Super Bowl Officials...

By the way, and I know - this is about a week past due - but you'll have to excuse me, I'm abit new to this whole blogging thing. But I starting thinking that I probably let you guys down by not giving us the update on our "Awful Officials" for the Super Bowl. Just so everyone is in the loop, here is the breakdown on what was our 2007 Super Bowl officials.

Via Scout.com

Referee Tony Corrente has been named to head the seven-man crew of game officials selected to work Super Bowl XLI at Dolphin Stadium.

The other members of the Super Bowl XLI officiating crew are Carl Paganelli (umpire), George Hayward (head linesman), Ron Marinucci (line judge), Jim Saracino (field judge), John Parry (side judge), and Perry Paganelli (back judge). The Super Bowl XLI officiating crew collectively has 73 years of NFL officiating experience and 52 combined postseason game assignments.


And just in case you were wondering:

Under the NFL officiating program's evaluation system, the highest-rated officials at each position with the appropriate experience earn the right to work the Super Bowl. Super Bowl officials must have five years of NFL experience and previous playoff assignments.

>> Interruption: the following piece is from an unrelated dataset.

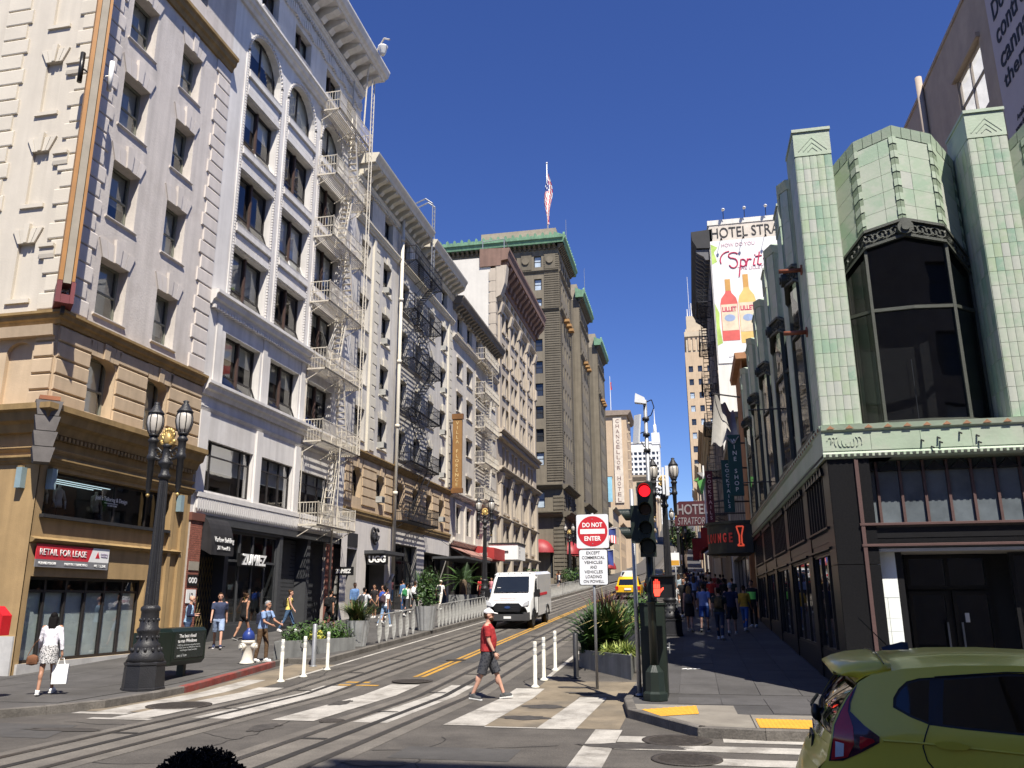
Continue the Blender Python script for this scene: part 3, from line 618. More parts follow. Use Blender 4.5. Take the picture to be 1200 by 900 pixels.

Corrente's previous playoff experience included the 1997 NFC Championship game as a back judge, and he was the head referee in the 2001 NFC Championship game between the Minnesota Vikings and the New York Giants. Corrente also worked the World Bowl in NFL Europe during 1995 and 1998.

As commenter "mini-me" mentions in a post below - as far as our officiating was concerned, there was not much to complain about during this years Super Bowl. But it was also mentioned (I believe on AOL Sportsblog) that one of the big coaching moves of the game came when Tony Dungy had to throw the red flag to have the Marvin Harrison's 3rd down "out of bounds" call overturned by the replay booth. We should commend the NFL for instituting the "challenge rule" because in years past, it is possible that call would have come up in debate after the game had the Colts gone on to lose. For allowing the coach the opportunity to challenge, the NFL prevented that from happening in this case.

One more note to add about Corrente: When he is not dressed in his normal zebra outfit, Tony is a high school social science teacher in La Mirada, California. Makes me wonder how often students have thrown a red flag during class?